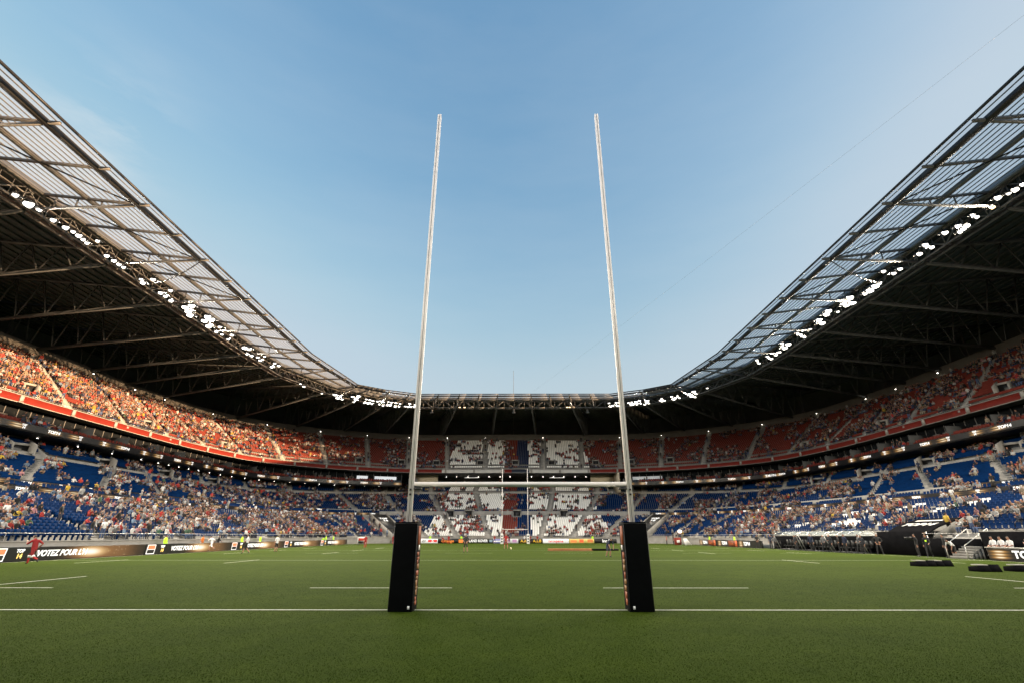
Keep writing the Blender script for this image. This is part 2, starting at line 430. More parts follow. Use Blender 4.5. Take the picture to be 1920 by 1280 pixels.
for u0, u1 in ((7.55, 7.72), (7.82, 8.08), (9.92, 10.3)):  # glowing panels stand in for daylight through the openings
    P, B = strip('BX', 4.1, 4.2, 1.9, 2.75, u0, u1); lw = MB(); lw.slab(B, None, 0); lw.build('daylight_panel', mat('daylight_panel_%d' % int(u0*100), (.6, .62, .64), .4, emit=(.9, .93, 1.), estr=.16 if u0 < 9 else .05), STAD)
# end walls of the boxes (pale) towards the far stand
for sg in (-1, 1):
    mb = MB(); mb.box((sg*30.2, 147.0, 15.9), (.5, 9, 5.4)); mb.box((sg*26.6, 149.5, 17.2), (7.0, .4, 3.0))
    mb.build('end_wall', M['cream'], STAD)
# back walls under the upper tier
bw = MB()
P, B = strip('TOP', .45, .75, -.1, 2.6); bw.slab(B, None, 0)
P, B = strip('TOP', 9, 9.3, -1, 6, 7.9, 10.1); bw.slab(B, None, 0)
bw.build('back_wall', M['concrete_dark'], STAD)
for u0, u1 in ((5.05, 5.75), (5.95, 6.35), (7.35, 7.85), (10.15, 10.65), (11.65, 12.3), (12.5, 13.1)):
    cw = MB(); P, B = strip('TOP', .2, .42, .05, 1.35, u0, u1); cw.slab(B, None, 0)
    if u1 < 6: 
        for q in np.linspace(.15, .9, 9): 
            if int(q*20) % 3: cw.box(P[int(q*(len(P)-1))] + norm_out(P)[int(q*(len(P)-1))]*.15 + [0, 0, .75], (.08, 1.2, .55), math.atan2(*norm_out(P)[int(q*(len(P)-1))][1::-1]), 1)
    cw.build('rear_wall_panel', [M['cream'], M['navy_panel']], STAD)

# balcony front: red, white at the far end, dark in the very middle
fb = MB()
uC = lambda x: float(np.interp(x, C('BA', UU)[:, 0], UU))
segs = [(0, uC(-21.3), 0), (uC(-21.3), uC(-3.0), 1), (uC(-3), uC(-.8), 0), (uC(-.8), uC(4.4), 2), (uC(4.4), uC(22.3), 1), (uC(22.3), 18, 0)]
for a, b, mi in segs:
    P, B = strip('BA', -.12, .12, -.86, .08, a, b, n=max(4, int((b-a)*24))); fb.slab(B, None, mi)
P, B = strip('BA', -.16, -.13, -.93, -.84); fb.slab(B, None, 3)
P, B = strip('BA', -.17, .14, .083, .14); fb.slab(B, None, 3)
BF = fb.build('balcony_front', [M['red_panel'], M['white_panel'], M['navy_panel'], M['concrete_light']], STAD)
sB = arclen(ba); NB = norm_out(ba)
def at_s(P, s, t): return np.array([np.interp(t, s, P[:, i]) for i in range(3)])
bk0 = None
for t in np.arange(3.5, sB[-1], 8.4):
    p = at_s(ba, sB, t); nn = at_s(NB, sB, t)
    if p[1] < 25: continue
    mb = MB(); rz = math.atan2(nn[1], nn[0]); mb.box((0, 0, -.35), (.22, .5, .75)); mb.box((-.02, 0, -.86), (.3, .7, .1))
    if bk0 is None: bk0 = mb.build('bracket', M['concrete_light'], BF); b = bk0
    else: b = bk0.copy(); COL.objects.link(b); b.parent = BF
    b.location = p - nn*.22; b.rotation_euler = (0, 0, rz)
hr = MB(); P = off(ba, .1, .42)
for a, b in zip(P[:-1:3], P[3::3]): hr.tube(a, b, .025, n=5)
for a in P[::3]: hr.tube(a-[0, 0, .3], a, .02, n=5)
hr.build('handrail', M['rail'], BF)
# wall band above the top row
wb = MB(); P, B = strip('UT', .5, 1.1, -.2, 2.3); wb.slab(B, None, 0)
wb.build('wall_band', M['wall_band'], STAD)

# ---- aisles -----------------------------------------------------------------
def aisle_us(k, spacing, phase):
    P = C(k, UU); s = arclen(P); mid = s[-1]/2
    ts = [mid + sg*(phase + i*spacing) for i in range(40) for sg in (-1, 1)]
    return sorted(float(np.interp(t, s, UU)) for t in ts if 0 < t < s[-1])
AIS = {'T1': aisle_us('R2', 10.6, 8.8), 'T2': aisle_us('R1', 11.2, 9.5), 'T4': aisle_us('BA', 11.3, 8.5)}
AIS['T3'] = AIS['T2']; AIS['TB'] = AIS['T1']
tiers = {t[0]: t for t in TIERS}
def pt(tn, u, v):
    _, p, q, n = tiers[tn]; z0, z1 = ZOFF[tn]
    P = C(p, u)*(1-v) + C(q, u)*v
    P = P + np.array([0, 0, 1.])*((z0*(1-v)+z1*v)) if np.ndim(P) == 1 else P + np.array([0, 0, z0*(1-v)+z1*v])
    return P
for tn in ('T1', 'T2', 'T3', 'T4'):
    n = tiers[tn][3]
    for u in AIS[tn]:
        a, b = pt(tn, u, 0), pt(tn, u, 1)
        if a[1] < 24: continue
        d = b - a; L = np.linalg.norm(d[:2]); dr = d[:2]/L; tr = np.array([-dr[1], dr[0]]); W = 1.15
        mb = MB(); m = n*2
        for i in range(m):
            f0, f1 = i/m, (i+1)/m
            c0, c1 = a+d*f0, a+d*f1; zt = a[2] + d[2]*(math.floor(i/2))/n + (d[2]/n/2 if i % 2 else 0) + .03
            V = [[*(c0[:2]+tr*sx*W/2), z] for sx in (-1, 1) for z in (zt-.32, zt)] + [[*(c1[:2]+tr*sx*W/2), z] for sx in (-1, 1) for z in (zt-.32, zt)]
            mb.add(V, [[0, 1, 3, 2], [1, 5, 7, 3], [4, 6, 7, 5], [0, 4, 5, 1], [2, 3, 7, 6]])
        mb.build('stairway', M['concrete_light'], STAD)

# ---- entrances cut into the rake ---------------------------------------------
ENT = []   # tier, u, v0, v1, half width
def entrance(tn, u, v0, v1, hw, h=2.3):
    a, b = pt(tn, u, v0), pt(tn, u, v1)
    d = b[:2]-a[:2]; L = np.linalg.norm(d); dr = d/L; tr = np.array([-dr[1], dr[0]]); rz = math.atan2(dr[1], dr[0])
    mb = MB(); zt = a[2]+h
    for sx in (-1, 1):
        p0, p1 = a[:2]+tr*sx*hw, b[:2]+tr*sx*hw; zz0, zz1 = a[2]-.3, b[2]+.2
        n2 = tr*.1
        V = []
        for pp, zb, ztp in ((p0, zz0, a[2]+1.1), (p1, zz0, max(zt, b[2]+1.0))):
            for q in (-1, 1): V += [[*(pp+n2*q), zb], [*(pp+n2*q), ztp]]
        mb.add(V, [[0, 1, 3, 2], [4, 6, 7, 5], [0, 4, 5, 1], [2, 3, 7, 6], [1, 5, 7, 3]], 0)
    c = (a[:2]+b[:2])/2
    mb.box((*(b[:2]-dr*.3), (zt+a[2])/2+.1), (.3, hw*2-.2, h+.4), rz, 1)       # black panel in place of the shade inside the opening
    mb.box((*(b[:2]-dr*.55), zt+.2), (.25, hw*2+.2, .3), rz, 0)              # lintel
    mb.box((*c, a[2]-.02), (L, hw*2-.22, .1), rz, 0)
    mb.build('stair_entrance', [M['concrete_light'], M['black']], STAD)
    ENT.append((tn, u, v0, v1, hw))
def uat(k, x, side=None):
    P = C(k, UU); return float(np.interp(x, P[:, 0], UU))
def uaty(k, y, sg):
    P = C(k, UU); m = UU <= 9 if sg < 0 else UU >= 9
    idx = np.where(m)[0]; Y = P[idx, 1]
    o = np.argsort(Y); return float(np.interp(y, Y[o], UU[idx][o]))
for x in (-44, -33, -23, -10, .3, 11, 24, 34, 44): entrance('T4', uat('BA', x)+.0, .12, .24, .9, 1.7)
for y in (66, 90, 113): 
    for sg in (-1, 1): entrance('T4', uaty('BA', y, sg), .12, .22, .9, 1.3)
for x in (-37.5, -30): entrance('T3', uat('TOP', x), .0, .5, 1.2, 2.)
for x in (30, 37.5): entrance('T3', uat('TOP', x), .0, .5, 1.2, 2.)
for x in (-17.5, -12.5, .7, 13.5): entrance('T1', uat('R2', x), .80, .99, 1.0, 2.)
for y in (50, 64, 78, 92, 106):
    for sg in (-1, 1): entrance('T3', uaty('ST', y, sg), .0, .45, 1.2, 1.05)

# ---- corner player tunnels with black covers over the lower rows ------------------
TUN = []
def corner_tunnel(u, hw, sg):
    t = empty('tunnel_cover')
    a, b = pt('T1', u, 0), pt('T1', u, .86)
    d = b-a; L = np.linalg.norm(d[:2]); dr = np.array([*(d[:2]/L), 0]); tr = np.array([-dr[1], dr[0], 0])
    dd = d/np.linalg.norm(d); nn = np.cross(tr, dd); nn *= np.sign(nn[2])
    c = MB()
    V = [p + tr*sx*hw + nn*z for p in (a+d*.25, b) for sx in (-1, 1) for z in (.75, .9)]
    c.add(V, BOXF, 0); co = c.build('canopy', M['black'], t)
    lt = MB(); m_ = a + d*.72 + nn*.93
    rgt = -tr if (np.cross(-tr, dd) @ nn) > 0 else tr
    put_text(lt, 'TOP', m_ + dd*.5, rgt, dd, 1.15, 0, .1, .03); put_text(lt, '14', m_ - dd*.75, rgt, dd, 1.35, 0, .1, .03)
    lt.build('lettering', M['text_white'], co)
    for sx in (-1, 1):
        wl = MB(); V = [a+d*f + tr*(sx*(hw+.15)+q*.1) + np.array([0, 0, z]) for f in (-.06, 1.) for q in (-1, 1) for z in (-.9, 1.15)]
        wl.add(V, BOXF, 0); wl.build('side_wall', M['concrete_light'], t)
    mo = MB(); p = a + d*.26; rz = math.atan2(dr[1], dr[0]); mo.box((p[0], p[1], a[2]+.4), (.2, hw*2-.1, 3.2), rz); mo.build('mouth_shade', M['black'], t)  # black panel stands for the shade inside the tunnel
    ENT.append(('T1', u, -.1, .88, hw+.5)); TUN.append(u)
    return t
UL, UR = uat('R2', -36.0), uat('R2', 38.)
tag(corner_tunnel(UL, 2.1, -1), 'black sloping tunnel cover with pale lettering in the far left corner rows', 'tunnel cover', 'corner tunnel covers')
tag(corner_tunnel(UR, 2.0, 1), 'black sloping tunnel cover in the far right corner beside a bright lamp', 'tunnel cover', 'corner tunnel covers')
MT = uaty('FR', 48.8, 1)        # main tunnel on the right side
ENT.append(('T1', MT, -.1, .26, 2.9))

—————

■ TASK INSTRUCTIONS ■
Write out, exactly as they stand, the lines from the one containing "bw.build('back_wall', M['concrete_dark'], STAD)" through the one containing "wb.build('wall_band', M['wall_band'], STAD)", both ends included.

■ EXERCISE ANSWER ■
bw.build('back_wall', M['concrete_dark'], STAD)
for u0, u1 in ((5.05, 5.75), (5.95, 6.35), (7.35, 7.85), (10.15, 10.65), (11.65, 12.3), (12.5, 13.1)):
    cw = MB(); P, B = strip('TOP', .2, .42, .05, 1.35, u0, u1); cw.slab(B, None, 0)
    if u1 < 6: 
        for q in np.linspace(.15, .9, 9): 
            if int(q*20) % 3: cw.box(P[int(q*(len(P)-1))] + norm_out(P)[int(q*(len(P)-1))]*.15 + [0, 0, .75], (.08, 1.2, .55), math.atan2(*norm_out(P)[int(q*(len(P)-1))][1::-1]), 1)
    cw.build('rear_wall_panel', [M['cream'], M['navy_panel']], STAD)

# balcony front: red, white at the far end, dark in the very middle
fb = MB()
uC = lambda x: float(np.interp(x, C('BA', UU)[:, 0], UU))
segs = [(0, uC(-21.3), 0), (uC(-21.3), uC(-3.0), 1), (uC(-3), uC(-.8), 0), (uC(-.8), uC(4.4), 2), (uC(4.4), uC(22.3), 1), (uC(22.3), 18, 0)]
for a, b, mi in segs:
    P, B = strip('BA', -.12, .12, -.86, .08, a, b, n=max(4, int((b-a)*24))); fb.slab(B, None, mi)
P, B = strip('BA', -.16, -.13, -.93, -.84); fb.slab(B, None, 3)
P, B = strip('BA', -.17, .14, .083, .14); fb.slab(B, None, 3)
BF = fb.build('balcony_front', [M['red_panel'], M['white_panel'], M['navy_panel'], M['concrete_light']], STAD)
sB = arclen(ba); NB = norm_out(ba)
def at_s(P, s, t): return np.array([np.interp(t, s, P[:, i]) for i in range(3)])
bk0 = None
for t in np.arange(3.5, sB[-1], 8.4):
    p = at_s(ba, sB, t); nn = at_s(NB, sB, t)
    if p[1] < 25: continue
    mb = MB(); rz = math.atan2(nn[1], nn[0]); mb.box((0, 0, -.35), (.22, .5, .75)); mb.box((-.02, 0, -.86), (.3, .7, .1))
    if bk0 is None: bk0 = mb.build('bracket', M['concrete_light'], BF); b = bk0
    else: b = bk0.copy(); COL.objects.link(b); b.parent = BF
    b.location = p - nn*.22; b.rotation_euler = (0, 0, rz)
hr = MB(); P = off(ba, .1, .42)
for a, b in zip(P[:-1:3], P[3::3]): hr.tube(a, b, .025, n=5)
for a in P[::3]: hr.tube(a-[0, 0, .3], a, .02, n=5)
hr.build('handrail', M['rail'], BF)
# wall band above the top row
wb = MB(); P, B = strip('UT', .5, 1.1, -.2, 2.3); wb.slab(B, None, 0)
wb.build('wall_band', M['wall_band'], STAD)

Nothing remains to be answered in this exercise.